The lawsuit hinges on whether DHS has overreached its authority. Supporters of the legal challenge argue that DHS should focus on immigration-related tasks, such as screening H-2 applicants, rather than taking on responsibilities linked to enforcing labor regulations. Critics believe that the added responsibilities have unintentionally blurred lines between immigration enforcement and broader labor law jurisdiction.
For employers participating in the H-2 visa programs, uncertainty remains high as the new rules are active while the lawsuit runs its course. Employers must immediately comply to avoid fines or blacklisting. Some worry that DHS’s expanded authority will inevitably lead to mistakes, frustration, and delays in their ability to hire the workers they need. Industries like landscaping and agriculture, which rely on the H-2 program to combat chronic labor shortages, will likely remain vocal stakeholders in this dispute.
On the flip side, worker advocates tend to support the newer rules, viewing them as overdue reforms that prioritize the rights and treatment of foreign workers. Protections like the ability to report abuses without fear of retaliation (“whistleblower protections”) and flexible work transitions could help address historical grievances about exploitation in the H-2 programs.

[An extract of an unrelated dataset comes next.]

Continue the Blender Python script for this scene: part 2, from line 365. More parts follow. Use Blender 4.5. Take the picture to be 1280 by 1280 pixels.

The outcome of the lawsuit could set a crucial precedent for how immigration programs are managed in the U.S. Should the plaintiffs succeed, DHS may need to roll back these rules, forcing it to re-evaluate how it balances the needs of employers and workers while managing immigration. However, if the rule is upheld, DHS could entrench its expanded role, which some see as necessary for greater accountability in temporary worker programs.
For now, employers and workers are advised to monitor ongoing developments closely and ensure full compliance with the existing legal framework. Employers, in particular, may benefit from reviewing DHS guidelines and consulting legal experts to align with these new regulations. Official updates on the H-2 visa programs can be reviewed on the USCIS H-2 Temporary Worker Program page.
As this case unfolds, it underscores the challenges of maintaining productive immigration systems for temporary workers, balancing workforce demands, and safeguarding worker protections. The NALP-led lawsuit has the potential to reshape how the H-2 programs operate, with implications for every sector that relies on temporary foreign labor to fill essential job roles. Both employers and workers await clarity on this contested rule, recognizing that its final outcome could influence immigration policy for years to come.
Learn Today
H-2 Visa → A U.S. visa category allowing temporary foreign workers for agricultural (H-2A) and non-agricultural (H-2B) jobs.
Blacklist → A formal list of individuals or organizations barred from participating in specific activities due to violations or misconduct.
Congressional Review Act (CRA) → A U.S. law allowing Congress to overturn certain federal agency regulations through a joint resolution.
Administrative Procedure Act (APA) → A law governing how federal agencies develop and enforce regulations, ensuring fairness and public participation.
Whistleblower Protections → Legal safeguards for individuals who report violations or misconduct, protecting them from retaliation by employers or organizations.
This Article in a Nutshell
A legal battle unfolds as NALP and allies sue DHS over new H-2 visa rules, claiming overreach in enforcing labor laws. The rule, effective January 2025, increases employer penalties and reshapes visa processes, sparking debate. The outcome could redefine U.S. immigration policies, deeply impacting industries reliant on temporary foreign workers.